Timezone that handles daylight saving change

I have searched for an answer to this, but I'm still not clear.

I have some logs that contain a timestamp, but no timezone. I understand that I can specify a timezone using filter.date.timezone in the Logstash pipeline configuration. The following link recommends using one of the Canonical IDs listed on the Joda Time page.

https://www.elastic.co/guide/en/logstash/current/plugins-filters-date.html#plugins-filters-date-timezone

What I'm not clear on is the following: If my server is in the US Eastern Timezone, it will change from EST to EDT and back twice a year. I don't want to specify "EST" as my timezone in my config, as it will presumably be incorrect for about half the year (during Daylight Savings Time, when the correct timezone is EDT).

Is there a timezone I can specify in the Logstash config that will be interpreted correctly by Logstash regardless of whether Daylight Savings Time is or is not active? (For example, if the log has a timestamp of 1 January 2017 it will be interpreted as EST, since Daylight Savings is not active, but if the log has a timestamp of 1 July 2017 it will be interpreted as EDT, since Daylight Savings is active.)

I see there is a "EST5EDT" timezone. Is this what I need to use?

Thanks,
Greg

If I don't specify timezone in the Logstash config, it will presumably use the system timezone, right?

But will this work if I'm processing logs from 6 months ago that were created when Daylight Savings Time was the opposite of what it currently is based on the system clock? (For example, if it's currently 1 July 2017 according to the system clock -- EDT -- and I'm processing logs from 1 Jan 2017 -- EST -- what timezone will be used by Logstash?)

In Logstash if a datetime string has no TZ part it is assumed to be a UTC time.

If you know that the datetime is a local time string then you need to tell the date filter which timezone the date was generated in. You may use one of the Joda timezones, e.g. America/New_York, America/Detroit or EST5EDT <- these are merely labels that point to Timezone Java code that know what changes in clocks occurred in all timezones for quite some time into the past.
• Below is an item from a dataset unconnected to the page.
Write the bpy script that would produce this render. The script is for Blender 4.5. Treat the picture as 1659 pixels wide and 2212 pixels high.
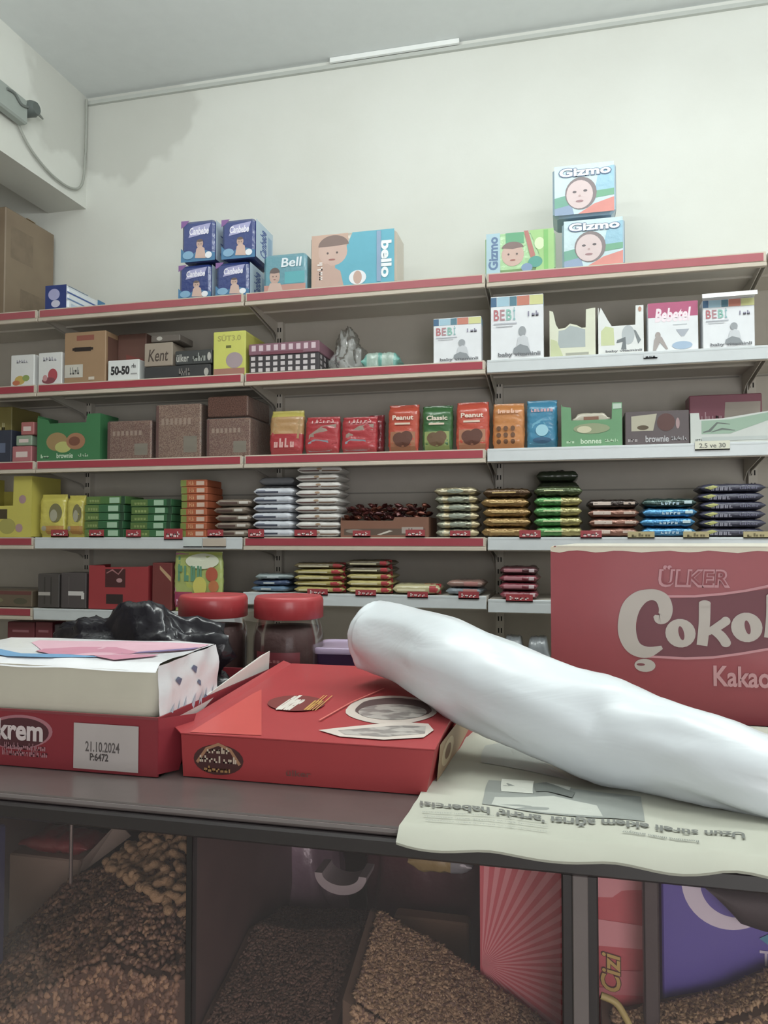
import bpy, math, random
from math import sin, cos, pi, radians
from mathutils import Vector, Matrix, Euler, noise

for o in list(bpy.data.objects):
    bpy.data.objects.remove(o)
S = bpy.context.scene
COL = S.collection

# ------------------------------------------------------------------ camera, light, exposure
F = 1650.0
CAMZ = 1.25
YAW = radians(13.5)
PITCH = radians(1.98)
cam_d = bpy.data.cameras.new('camera')
cam = bpy.data.objects.new('camera', cam_d)
COL.objects.link(cam)
cam.location = (0, 0, CAMZ)
cam.rotation_euler = (radians(90) + PITCH, 0, YAW)
cam_d.sensor_fit = 'VERTICAL'
cam_d.sensor_height = 36
cam_d.lens = F / 2212 * 36
cam_d.clip_start = 0.02
S.camera = cam

S.view_settings.view_transform = 'Standard'
S.view_settings.look = 'None'
S.view_settings.gamma = 1
S.view_settings.use_curve_mapping = False
S.view_settings.exposure = 0.0

world = bpy.data.worlds.new('world')
S.world = world
world.use_nodes = True
world.node_tree.nodes['Background'].inputs[0].default_value = (0.75, 0.85, 1.0, 1)
world.node_tree.nodes['Background'].inputs[1].default_value = 0.6

def area(name, loc, rot, sx, sy, power, col=(1, 1, 1)):
    d = bpy.data.lights.new(name, 'AREA')
    d.shape = 'RECTANGLE'; d.size = sx; d.size_y = sy
    d.energy = power; d.color = col
    o = bpy.data.objects.new(name, d)
    o.location = loc; o.rotation_euler = rot
    COL.objects.link(o)
    return o
# two fluorescent tubes under the ceiling, two added upward fills, and an added fill behind the viewer
area('tube_and_fill_light', (1.1, 1.75, 3.3), (radians(-4), radians(6), 0), 1.3, 0.25, 24, (0.95, 1.0, 0.97))
area('tube_and_fill_light', (1.0, 1.2, 2.75), (radians(164), 0, 0), 1.3, 0.25, 36, (0.93, 0.99, 1.0))  # added upward fill that brightens the ceiling and upper wall
area('tube_and_fill_light', (-0.9, 1.0, 2.75), (radians(166), 0, 0), 1.3, 0.25, 38, (0.95, 1.0, 0.98))  # second added upward fill, on the left
area('tube_and_fill_light', (-0.9, 1.1, 3.3), (radians(4), 0, 0), 1.3, 0.25, 18, (0.97, 1.0, 0.95))
area('front_fill_light', (1.2, -2.6, 1.1), (radians(90), 0, radians(10)), 1.9, 1.9, 58, (0.97, 0.97, 1.0))  # added fill that lifts the case interior and front faces

# ------------------------------------------------------------------ projection helpers
RM = Euler((radians(90) + PITCH, 0, YAW)).to_matrix()
CO = Vector((0, 0, CAMZ))
def ray(px, py):
    return RM @ Vector(((px - 829.5) / F, -(py - 1106) / F, -1))
def onY(px, py, Y):
    d = ray(px, py); t = (Y - CO.y) / d.y
    return CO + d * t
def onZ(px, py, Z):
    d = ray(px, py); t = (Z - CO.z) / d.z
    return CO + d * t
def onX(px, py, X):
    d = ray(px, py); t = (X - CO.x) / d.x
    return CO + d * t
def atd(px, py, dep):
    return CO + ray(px, py) * dep

# ------------------------------------------------------------------ materials
def lin(h):
    h = h.lstrip('#')
    r = []
    for i in (0, 2, 4):
        c = int(h[i:i + 2], 16) / 255
        r.append(c / 12.92 if c <= 0.04045 else ((c + 0.055) / 1.055) ** 2.4)
    y = .3 * r[0] + .59 * r[1] + .11 * r[2]      # haze put into the base colours: greyed and slightly lifted
    r = [v * .81 + y * .19 + .007 for v in r]
    return (r[0], r[1], r[2], 1)
_m = {}
def mat(h, r=.55, coat=0, bump=0, bs=60, metal=0, var=.06, sub=0, trans=0, alpha=1, emit=0):
    """procedural principled material: a colour with slight noise variation and an optional crinkle bump"""
    k = (h, r, coat, bump, bs, metal, var, sub, trans, alpha, emit)
    if k in _m: return _m[k]
    m = bpy.data.materials.new('material_' + h.strip('#'))
    m.use_nodes = True
    nt = m.node_tree; b = nt.nodes['Principled BSDF']
    tc = nt.nodes.new('ShaderNodeTexCoord')
    n = nt.nodes.new('ShaderNodeTexNoise'); n.inputs['Scale'].default_value = 18
    n.inputs['Detail'].default_value = 4
    nt.links.new(tc.outputs['Object'], n.inputs['Vector'])
    mx = nt.nodes.new('ShaderNodeMix'); mx.data_type = 'RGBA'
    c = lin(h)
    mx.inputs[6].default_value = (c[0] * (1 - var), c[1] * (1 - var), c[2] * (1 - var), 1)
    mx.inputs[7].default_value = tuple(min(1, x * (1 + var)) for x in c[:3]) + (1,)
    nt.links.new(n.outputs['Fac'], mx.inputs[0])
    nt.links.new(mx.outputs[2], b.inputs['Base Color'])
    b.inputs['Roughness'].default_value = r
    b.inputs['Metallic'].default_value = metal
    b.inputs['Coat Weight'].default_value = coat
    b.inputs['Coat Roughness'].default_value = .12
    b.inputs['Transmission Weight'].default_value = trans
    b.inputs['Alpha'].default_value = alpha
    if sub:
        b.inputs['Subsurface Weight'].default_value = sub
        b.inputs['Subsurface Radius'].default_value = (.02, .02, .02)
    if bump:
        n2 = nt.nodes.new('ShaderNodeTexNoise'); n2.inputs['Scale'].default_value = bs
        n2.inputs['Detail'].default_value = 3
        nt.links.new(tc.outputs['Object'], n2.inputs['Vector'])
        bp = nt.nodes.new('ShaderNodeBump'); bp.inputs['Strength'].default_value = bump
        bp.inputs['Distance'].default_value = .004
        nt.links.new(n2.outputs['Fac'], bp.inputs['Height'])
        nt.links.new(bp.outputs['Normal'], b.inputs['Normal'])
        nt.links.new(bp.outputs['Normal'], b.inputs['Coat Normal'])
    if emit:
        b.inputs['Emission Color'].default_value = c
        b.inputs['Emission Strength'].default_value = emit
    _m[k] = m
    return m
def card(h): return mat(h, .5, .15)
def film(h): return mat(h, .3, .5, .5, 45)
def foil(h): return mat(h, .3, .4, .8, 60, .55)
def matte(h): return mat(h, .85)
def ink(h): return mat(h, .55)

def clear_film(name, tint=(.9, .93, .92), gloss=.35, base=.12, bump=.6, scale=22):
    """thin clear plastic: mostly see-through, with facing-dependent gloss and a little milky diffuse"""
    if name in _m: return _m[name]
    m = bpy.data.materials.new(name); m.use_nodes = True
    nt = m.node_tree; nt.nodes.clear()
    out = nt.nodes.new('ShaderNodeOutputMaterial')
    tr = nt.nodes.new('ShaderNodeBsdfTransparent'); tr.inputs[0].default_value = tint + (1,)
    gl = nt.nodes.new('ShaderNodeBsdfGlossy'); gl.inputs['Roughness'].default_value = .12
    df = nt.nodes.new('ShaderNodeBsdfDiffuse'); df.inputs[0].default_value = tint + (1,)
    tc = nt.nodes.new('ShaderNodeTexCoord')
    n = nt.nodes.new('ShaderNodeTexNoise'); n.inputs['Scale'].default_value = scale
    nt.links.new(tc.outputs['Object'], n.inputs['Vector'])
    bp = nt.nodes.new('ShaderNodeBump'); bp.inputs['Strength'].default_value = bump; bp.inputs['Distance'].default_value = .01
    nt.links.new(n.outputs['Fac'], bp.inputs['Height'])
    nt.links.new(bp.outputs['Normal'], gl.inputs['Normal'])
    lw = nt.nodes.new('ShaderNodeLayerWeight'); lw.inputs[0].default_value = .3
    nt.links.new(bp.outputs['Normal'], lw.inputs['Normal'])
    mu = nt.nodes.new('ShaderNodeMath'); mu.operation = 'MULTIPLY'; mu.inputs[1].default_value = gloss
    nt.links.new(lw.outputs['Fresnel'], mu.inputs[0])
    m1 = nt.nodes.new('ShaderNodeMixShader'); m1.inputs[0].default_value = base
    nt.links.new(tr.outputs[0], m1.inputs[1]); nt.links.new(df.outputs[0], m1.inputs[2])
    m2 = nt.nodes.new('ShaderNodeMixShader')
    nt.links.new(mu.outputs[0], m2.inputs[0])
    nt.links.new(m1.outputs[0], m2.inputs[1]); nt.links.new(gl.outputs[0], m2.inputs[2])
    nt.links.new(m2.outputs[0], out.inputs[0])
    _m[name] = m
    return m

def patterned(name, c1, c2, scale=(20, 20, 20), thr=.5, r=.5, coat=0, bump=0, detail=2, soft=.04):
    """two-colour print driven by stretched noise (small unreadable print, flecks, dirt)"""
    if name in _m: return _m[name]
    m = bpy.data.materials.new(name); m.use_nodes = True
    nt = m.node_tree; b = nt.nodes['Principled BSDF']
    tc = nt.nodes.new('ShaderNodeTexCoord'); mp = nt.nodes.new('ShaderNodeMapping')
    mp.inputs['Scale'].default_value = scale
    n = nt.nodes.new('ShaderNodeTexNoise'); n.inputs['Scale'].default_value = 1; n.inputs['Detail'].default_value = detail
    cr = nt.nodes.new('ShaderNodeValToRGB')
    cr.color_ramp.elements[0].position = thr - soft; cr.color_ramp.elements[1].position = thr + soft
    cr.color_ramp.elements[0].color = lin(c1); cr.color_ramp.elements[1].color = lin(c2)
    nt.links.new(tc.outputs['Object'], mp.inputs['Vector']); nt.links.new(mp.outputs[0], n.inputs['Vector'])
    nt.links.new(n.outputs['Fac'], cr.inputs[0]); nt.links.new(cr.outputs[0], b.inputs['Base Color'])
    b.inputs['Roughness'].default_value = r; b.inputs['Coat Weight'].default_value = coat
    b.inputs['Coat Roughness'].default_value = .1
    if bump:
        n2 = nt.nodes.new('ShaderNodeTexNoise'); n2.inputs['Scale'].default_value = 40
        nt.links.new(tc.outputs['Object'], n2.inputs['Vector'])
        bp = nt.nodes.new('ShaderNodeBump'); bp.inputs['Strength'].default_value = bump; bp.inputs['Distance'].default_value = .006
        nt.links.new(n2.outputs['Fac'], bp.inputs['Height'])
        nt.links.new(bp.outputs['Normal'], b.inputs['Normal']); nt.links.new(bp.outputs['Normal'], b.inputs['Coat Normal'])
    _m[name] = m
    return m

# ------------------------------------------------------------------ text outlines as 2-D triangle meshes
_t = {}
def text2d(s, bold=.0, shear=0.0):
    k = (s, bold, shear)
    if k in _t: return _t[k]
    c = bpy.data.curves.new('lettering', 'FONT')
    c.body = s; c.offset = bold; c.shear = shear; c.resolution_u = 3
    c.fill_mode = 'FRONT'
    o = bpy.data.objects.new('lettering', c); COL.objects.link(o)
    dg = bpy.context.evaluated_depsgraph_get(); dg.update()
    me = bpy.data.meshes.new_from_object(o.evaluated_get(dg))
    vs = [(v.co.x, v.co.y) for v in me.vertices]
    fs = [tuple(p.vertices) for p in me.polygons]
    bpy.data.objects.remove(o); bpy.data.meshes.remove(me); bpy.data.curves.remove(c)
    x0 = min(v[0] for v in vs); x1 = max(v[0] for v in vs); y0 = min(v[1] for v in vs); y1 = max(v[1] for v in vs)
    vs = [((v[0] - x0) / (x1 - x0 + 1e-9), (v[1] - y0) / (y1 - y0 + 1e-9)) for v in vs]
    _t[k] = (vs, fs)
    return _t[k]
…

See this page for info on how the updates are followed. http://www.oracle.com/technetwork/java/javase/tzdata-versions-138805.html

Once the datetime string is converted to a Timestamp object (by the date filter) it is considered UTC time.

Thank you for the reply and for the information. I appreciate it.

This topic was automatically closed 28 days after the last reply. New replies are no longer allowed.